Business Features

Portugal struggles to restore confidence in its economy (Feature)

By Sinikka Tarvainen and Emilio Rappold Oct 12, 2010, 3:07 GMT

Lisbon - Portuguese Prime Minister Jose Socrates is facing a major challenge this week as parliament prepares to vote this week on an austerity budget in line with recommendations from international watchdogs seeking to restore the country's financial credibility.

Portugal's lethargic growth and high debts have sparked concern that it might need an international bailout similar to the one that rescued the Greek economy earlier this year.

The main opposition conservative Social Democratic Party (PSD), which earlier backed Socrates' Socialists' attempts to cut the gaping budget deficit, has criticized tax hikes and other measures that were expected to form part of the budget.

If Socrates' minority government fails to win sufficient support for its austerity policies, that would not only undermine market confidence in Portugal and the euro, but would threaten the stability of the government itself, analysts say.

Political leaders were expected to comment on the budget before the vote takes place.

Portugal's economy is deemed to be among the weakest in the 16-member eurozone alongside Greece, Spain and Ireland.

The government expects growth of at least 0.5 per cent this and next year, after the economy shrank 2.7 per cent in 2009.

International analysts, however, have been more pessimistic, with the ratings agency Standard & Poor's predicting a contraction of 1.8 per cent in 2011 and stagnation in 2012.

The budget deficit of 9.3 per cent of gross domestic product (GDP) is one of the highest in the European Union, and public debt has soared to more than 85 per cent of GDP.

Unemployment is running at the record level of 10 per cent, and social care organizations say poverty has increased alarmingly in recent years.

But analysts do not just attribute the problems to the global crisis, but point out that Portugal's growth has been sluggish for a decade.

The stagnation is blamed on low productivity, an excessive dependence on labour-intensive sectors such as construction or tourism, insufficient private investment and innovation, as well as a rigid labour market.

The structural weaknesses of the economy have become evident as Asian competition has increased in sectors such as textiles and shoes, and eastern European countries have joined the EU, vying with Portugal industrially and for EU subsidies.

Portugal's difficulties are exacerbated by a subdued economic outlook also for neighbouring Spain, Portugal's main trading partner, which receives about a quarter of its exports.

Losses of thousands of jobs at northern Portuguese electronics and other factories in recent months, as well as the state needing to rescue a string of banks during the global crisis, have contributed to concern about the economic situation.

Some leftist politicians and even conservative economists have suggested that the only way out was abandoning the euro, which is seen as having eroded Portugal's competitivity.

'No fragile country can have a strong currency which it does not control,' the weekly Expresso wrote.

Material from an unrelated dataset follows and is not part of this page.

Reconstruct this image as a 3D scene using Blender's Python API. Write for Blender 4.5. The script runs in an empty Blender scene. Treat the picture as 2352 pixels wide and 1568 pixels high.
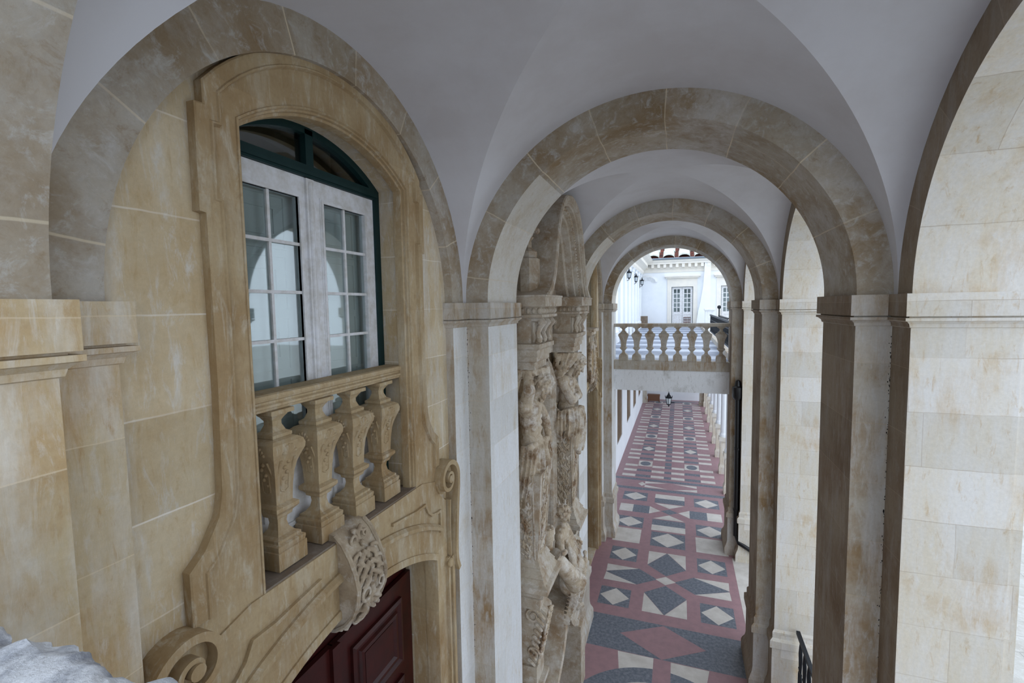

Meanwhile, the EU, OECD and ratings agencies have stepped up pressure on Portugal.

The government has announced three austerity packages this year in attempts to shore up the economy and cut the budget deficit to below the EU threshold of 3 per cent by 2013.

The latest measures include slashing public sector wages by an average of 5 per cent, freezing pension payments, cuts in social spending and public investments, and raising value added tax.

Critics fear the austerity policies will erode spending power to the point of paralysing the economy.

EU experts, on the other hand, say the measures presented by the government so far are likely to be insufficient to put the economy on the right track.

President Anibal Cavaco Silva has tried to mediate between the government and the opposition to find a consensus on economic policy. His efforts are expected to be successful.

'To topple the government at this critical time ... when the country does not have any margin of manoeuvre, would be the worst we could do,' PSD representative Jose Pacheco Pereira said, advising party leader Pedro Passos Coelho not to block the budget.

Yet even if the government wins parliamentary support for its belt-tightening policies, it is expected to face growing labour unrest. The country's top trade union confederations CGTP and UGT have called a general strike for November 24.